It came as a surprise when police arrested activist Boniface Mwangi and went ahead to slap terrorism charges against him. Even more perplexing was that the office of the Director of Public Prosecution allowed such an outrageous charge to stand in the first place and only substituted it after a public outcry.
The reaction of security agencies to the youth protests has, to say the least, been very curious, if not disturbing. It started with extra-legal abductions, then shooting of protesters and innocent bystanders to now accusing them of terrorism. In my view, the actions of the police have been sliding from the farcical to the absurd. And from the look of things, we are headed even further south.
It is a sad day when police have to be reminded of the self-evident truth that human rights and political activism are not crimes.

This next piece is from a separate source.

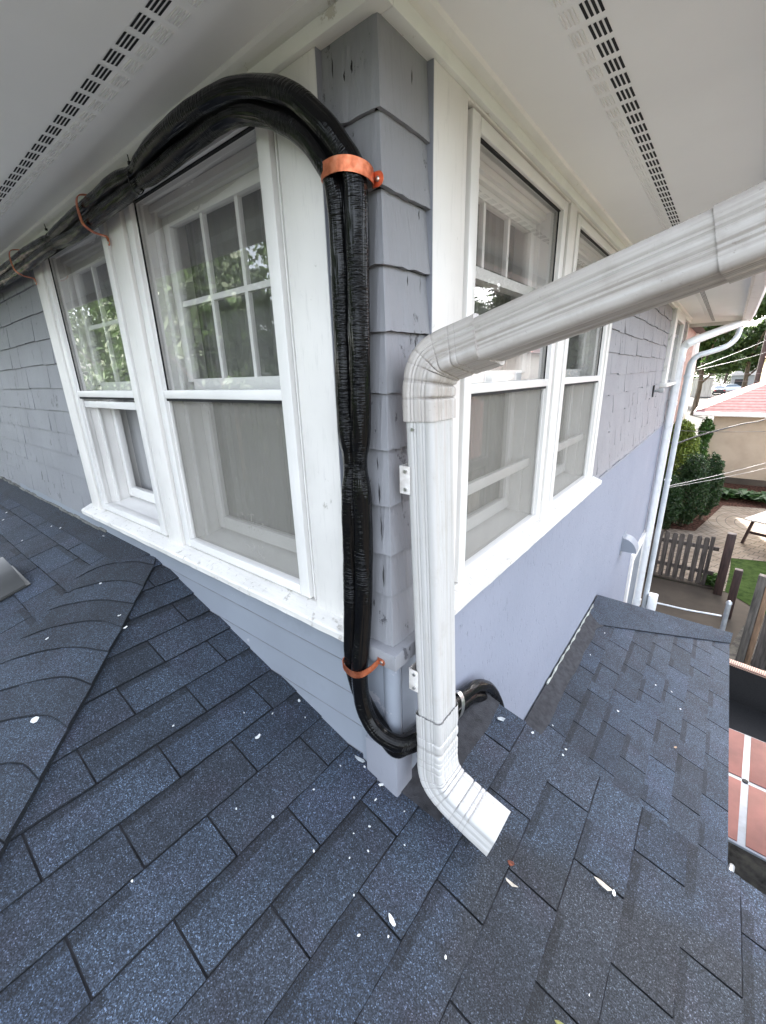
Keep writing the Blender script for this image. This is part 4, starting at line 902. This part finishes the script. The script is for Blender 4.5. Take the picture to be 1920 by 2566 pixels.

Unlawful assembly? May be. Terrorism? That is pushing the envelope too far and it does great harm to the security agencies’ reputation. It is a sign that police are either running out of options or are being directed by an unseen hand that is desperate to silence dissent.
Criticism of the government of the day has been a constant in Kenya’s public engagement between governors and the governed. To assume, therefore, that this is a phenomenon that started two years ago is to wish away an integral part of how citizens have perennially engaged with their elected representatives. It is also disingenuous to claim that the last two administrations were not besieged by violent protests at various points in time.
What the police need, more than anything else, is to disabuse themselves of this notion and re-evaluate their strategies and stop moving from bad behaviour to worse. First, they should acknowledge that citizens have a right to take to the streets, costly as this may be to the economy.
They should also acknowledge that there will always be rogues who take advantage of such civil action to commit criminal offenses. And once they do this, they should deploy the tools that will help them separate the wheat from the chaff and take the right legal actions against criminal elements.
Whereas the cloak of collective responsibility may appear appealing to law enforcers in the short term, each officer ought to be warned that when the dagger of justice strikes, it is individual wrongdoers who will find themselves in the dock in a system that, they must not forget, is efficient at sacrificing pawns to achieve bigger political objectives. Only knaves will allow themselves to be caught in that system.
The leadership of security agencies should also be challenged to stop using yesteryear’s strategies to deal with modern-day challenges. The protesting youth have access to technology. Do the police have what it takes to track them in that space?
Does the intelligence-gathering bureaucracy have the wherewithal to collect and analyse digital ‘signals’ shared by the youth or are they caught in a time-warp like old school parents who do not understand even one word of the lingua the children backbiting them under their own roofs speak?
Do they share the intelligence with the right people at the right time? And if they do, is there a system of accountability that should punish those who receive the intelligence and fail to take preventive measures?
The days when police would trump up charges and spirit political suspects to court at night are long gone. Such underhand tactics have no place in a society that has a large population of tech-savvy and politically aware youth.
The police must also be alive to the fact that the government is under constant watch by digital warriors at home and abroad, and it is not possible to wage a successful war against them unless they deploy the right tools. Thorax simply won’t do, and the sooner security agencies realise this, the easier their job of addressing protests and social media activism will be.